State how many lines contain "Blender", and write nothing except that count.

Input rows:
--

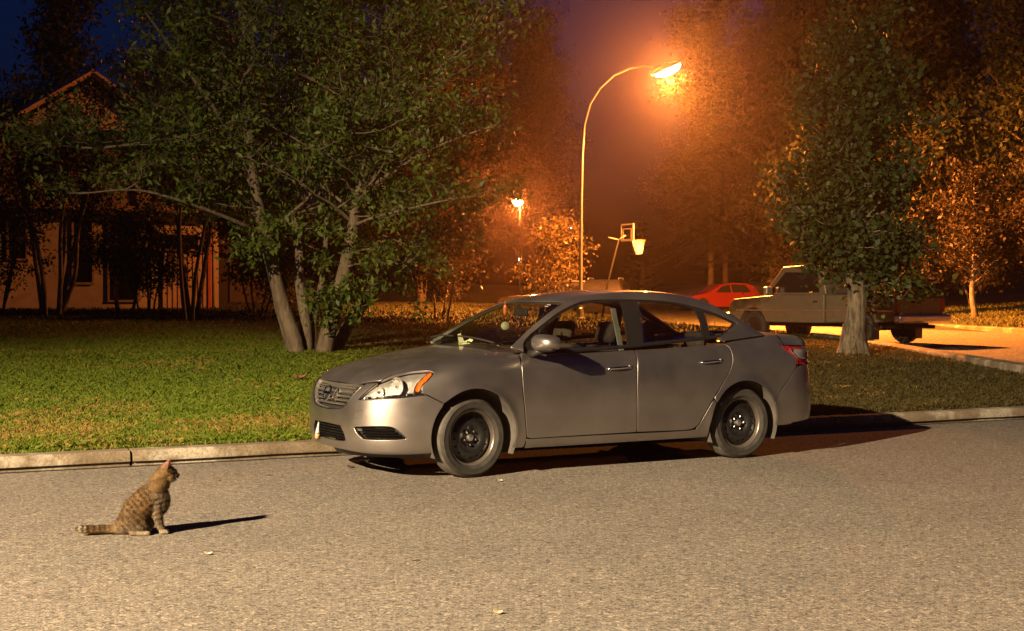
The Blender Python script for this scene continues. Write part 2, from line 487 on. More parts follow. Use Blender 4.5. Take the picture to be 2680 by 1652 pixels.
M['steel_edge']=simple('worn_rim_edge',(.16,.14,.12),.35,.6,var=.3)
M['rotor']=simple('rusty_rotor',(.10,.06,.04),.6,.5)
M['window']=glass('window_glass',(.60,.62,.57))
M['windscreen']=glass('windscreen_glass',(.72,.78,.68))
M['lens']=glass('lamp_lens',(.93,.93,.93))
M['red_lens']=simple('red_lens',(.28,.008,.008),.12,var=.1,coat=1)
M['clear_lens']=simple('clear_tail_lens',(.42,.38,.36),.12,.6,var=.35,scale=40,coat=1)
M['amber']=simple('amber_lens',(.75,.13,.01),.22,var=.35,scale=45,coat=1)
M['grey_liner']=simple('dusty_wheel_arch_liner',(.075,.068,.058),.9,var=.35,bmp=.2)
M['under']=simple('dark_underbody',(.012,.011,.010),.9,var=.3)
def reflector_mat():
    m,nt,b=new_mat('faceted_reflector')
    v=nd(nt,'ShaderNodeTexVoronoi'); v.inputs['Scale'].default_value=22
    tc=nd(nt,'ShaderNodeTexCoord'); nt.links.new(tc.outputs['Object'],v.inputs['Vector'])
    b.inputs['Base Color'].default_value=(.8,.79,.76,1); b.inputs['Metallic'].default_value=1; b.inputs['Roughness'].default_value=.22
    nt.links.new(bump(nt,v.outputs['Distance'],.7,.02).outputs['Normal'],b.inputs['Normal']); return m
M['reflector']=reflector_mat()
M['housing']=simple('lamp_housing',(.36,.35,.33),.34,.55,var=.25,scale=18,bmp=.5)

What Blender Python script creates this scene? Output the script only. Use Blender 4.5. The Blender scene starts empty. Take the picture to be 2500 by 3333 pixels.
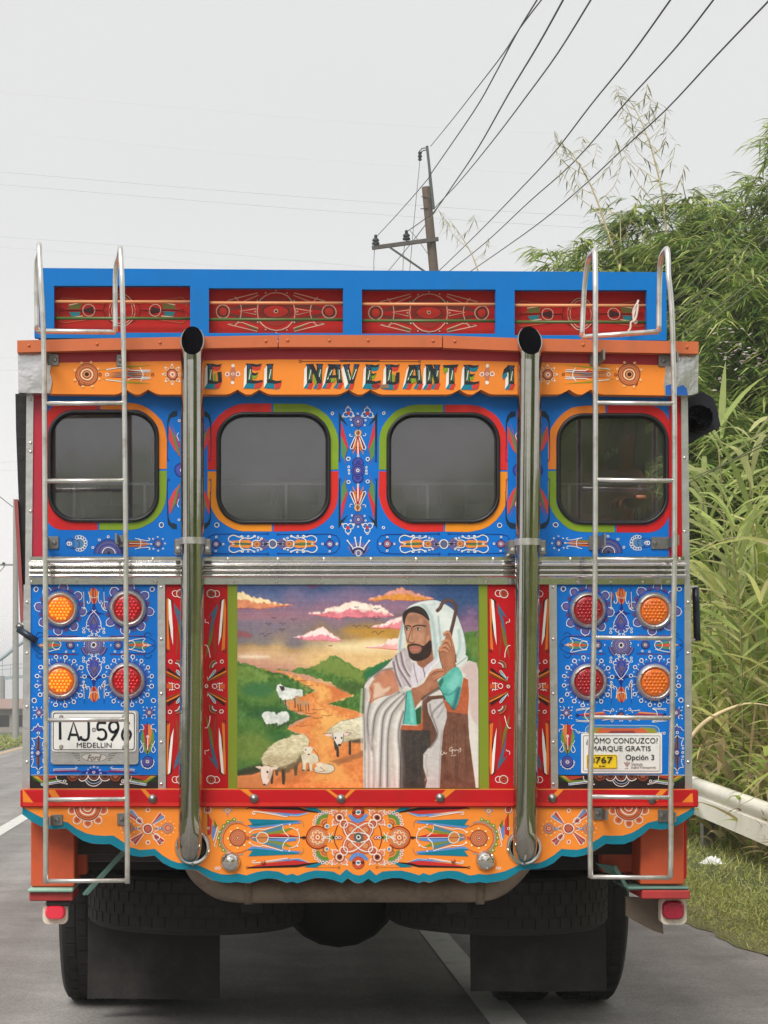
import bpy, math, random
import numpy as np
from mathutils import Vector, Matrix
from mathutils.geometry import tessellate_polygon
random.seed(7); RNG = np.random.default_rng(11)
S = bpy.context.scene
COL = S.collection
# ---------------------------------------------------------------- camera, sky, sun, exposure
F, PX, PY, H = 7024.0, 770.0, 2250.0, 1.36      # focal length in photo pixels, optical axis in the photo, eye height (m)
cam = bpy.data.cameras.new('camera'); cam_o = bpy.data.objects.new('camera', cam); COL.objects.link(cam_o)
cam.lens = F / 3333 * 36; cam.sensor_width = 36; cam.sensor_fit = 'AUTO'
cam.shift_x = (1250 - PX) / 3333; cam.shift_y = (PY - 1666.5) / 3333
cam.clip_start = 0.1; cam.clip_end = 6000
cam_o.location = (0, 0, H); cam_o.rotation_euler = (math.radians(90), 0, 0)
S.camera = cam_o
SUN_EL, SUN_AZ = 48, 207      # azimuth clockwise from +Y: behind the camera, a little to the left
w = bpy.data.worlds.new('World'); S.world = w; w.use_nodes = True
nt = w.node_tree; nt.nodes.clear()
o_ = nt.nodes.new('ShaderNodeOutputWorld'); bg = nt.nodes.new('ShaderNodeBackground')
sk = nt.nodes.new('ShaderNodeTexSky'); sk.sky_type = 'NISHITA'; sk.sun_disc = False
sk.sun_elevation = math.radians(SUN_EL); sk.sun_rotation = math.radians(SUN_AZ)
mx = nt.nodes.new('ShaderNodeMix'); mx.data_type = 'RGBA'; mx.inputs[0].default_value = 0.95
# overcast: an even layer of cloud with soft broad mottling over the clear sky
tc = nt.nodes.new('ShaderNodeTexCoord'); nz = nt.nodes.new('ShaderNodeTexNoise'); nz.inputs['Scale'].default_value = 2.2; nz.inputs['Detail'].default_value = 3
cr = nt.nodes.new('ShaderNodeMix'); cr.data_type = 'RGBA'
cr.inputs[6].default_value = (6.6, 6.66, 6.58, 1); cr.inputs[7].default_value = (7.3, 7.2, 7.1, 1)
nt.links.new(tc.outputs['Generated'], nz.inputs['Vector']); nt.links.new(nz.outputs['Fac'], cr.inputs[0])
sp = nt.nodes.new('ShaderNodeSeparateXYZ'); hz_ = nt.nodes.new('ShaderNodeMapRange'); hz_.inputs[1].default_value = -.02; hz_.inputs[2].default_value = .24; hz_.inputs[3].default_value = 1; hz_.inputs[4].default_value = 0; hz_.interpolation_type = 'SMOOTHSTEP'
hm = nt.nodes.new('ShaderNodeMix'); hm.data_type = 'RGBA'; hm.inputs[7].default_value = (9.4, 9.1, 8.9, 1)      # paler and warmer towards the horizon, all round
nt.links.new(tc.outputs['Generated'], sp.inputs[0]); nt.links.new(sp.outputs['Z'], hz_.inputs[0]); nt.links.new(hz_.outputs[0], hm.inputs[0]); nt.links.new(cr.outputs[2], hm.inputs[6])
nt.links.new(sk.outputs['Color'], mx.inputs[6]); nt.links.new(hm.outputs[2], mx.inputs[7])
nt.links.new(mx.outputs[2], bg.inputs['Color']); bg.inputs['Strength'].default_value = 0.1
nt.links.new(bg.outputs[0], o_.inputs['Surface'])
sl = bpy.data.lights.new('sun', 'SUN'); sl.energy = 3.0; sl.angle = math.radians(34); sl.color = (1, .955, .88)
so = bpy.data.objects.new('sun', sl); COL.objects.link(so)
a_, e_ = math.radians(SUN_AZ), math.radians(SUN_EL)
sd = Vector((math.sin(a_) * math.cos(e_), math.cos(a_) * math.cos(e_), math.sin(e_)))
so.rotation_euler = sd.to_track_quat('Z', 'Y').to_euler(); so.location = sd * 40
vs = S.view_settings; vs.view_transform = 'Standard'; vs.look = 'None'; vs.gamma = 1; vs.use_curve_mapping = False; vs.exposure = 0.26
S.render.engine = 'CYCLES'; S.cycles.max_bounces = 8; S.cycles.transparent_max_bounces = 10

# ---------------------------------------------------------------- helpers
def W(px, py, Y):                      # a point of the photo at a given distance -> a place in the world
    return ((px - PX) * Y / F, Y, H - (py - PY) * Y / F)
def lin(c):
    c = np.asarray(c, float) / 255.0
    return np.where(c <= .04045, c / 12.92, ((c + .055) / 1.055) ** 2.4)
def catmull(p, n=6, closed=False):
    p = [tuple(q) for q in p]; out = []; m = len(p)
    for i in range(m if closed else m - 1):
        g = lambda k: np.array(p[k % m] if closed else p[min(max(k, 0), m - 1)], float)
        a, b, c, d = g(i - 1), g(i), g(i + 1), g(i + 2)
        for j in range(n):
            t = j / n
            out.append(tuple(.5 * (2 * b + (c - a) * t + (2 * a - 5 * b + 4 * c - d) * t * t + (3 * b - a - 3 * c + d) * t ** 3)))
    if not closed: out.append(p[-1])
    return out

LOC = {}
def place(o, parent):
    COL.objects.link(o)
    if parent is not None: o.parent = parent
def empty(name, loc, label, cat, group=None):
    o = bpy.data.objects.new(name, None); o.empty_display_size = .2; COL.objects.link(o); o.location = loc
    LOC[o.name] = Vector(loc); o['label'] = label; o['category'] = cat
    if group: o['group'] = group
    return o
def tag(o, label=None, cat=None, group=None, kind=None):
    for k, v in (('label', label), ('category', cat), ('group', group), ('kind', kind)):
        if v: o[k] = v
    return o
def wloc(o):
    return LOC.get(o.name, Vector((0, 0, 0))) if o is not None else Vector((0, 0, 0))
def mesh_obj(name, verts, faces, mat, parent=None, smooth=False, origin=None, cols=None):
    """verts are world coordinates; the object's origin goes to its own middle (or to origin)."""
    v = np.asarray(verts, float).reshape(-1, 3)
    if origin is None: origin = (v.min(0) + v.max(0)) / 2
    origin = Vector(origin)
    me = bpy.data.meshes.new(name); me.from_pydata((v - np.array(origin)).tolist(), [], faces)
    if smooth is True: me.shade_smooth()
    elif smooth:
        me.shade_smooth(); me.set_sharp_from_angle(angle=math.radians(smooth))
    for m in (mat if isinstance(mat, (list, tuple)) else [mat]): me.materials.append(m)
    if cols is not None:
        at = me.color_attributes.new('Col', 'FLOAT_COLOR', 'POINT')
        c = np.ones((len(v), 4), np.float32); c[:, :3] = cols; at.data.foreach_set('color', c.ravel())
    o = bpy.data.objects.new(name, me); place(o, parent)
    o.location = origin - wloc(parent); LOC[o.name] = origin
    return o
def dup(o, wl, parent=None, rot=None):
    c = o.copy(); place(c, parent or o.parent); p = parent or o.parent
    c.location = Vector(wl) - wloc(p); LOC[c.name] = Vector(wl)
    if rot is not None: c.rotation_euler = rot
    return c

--

The result:
2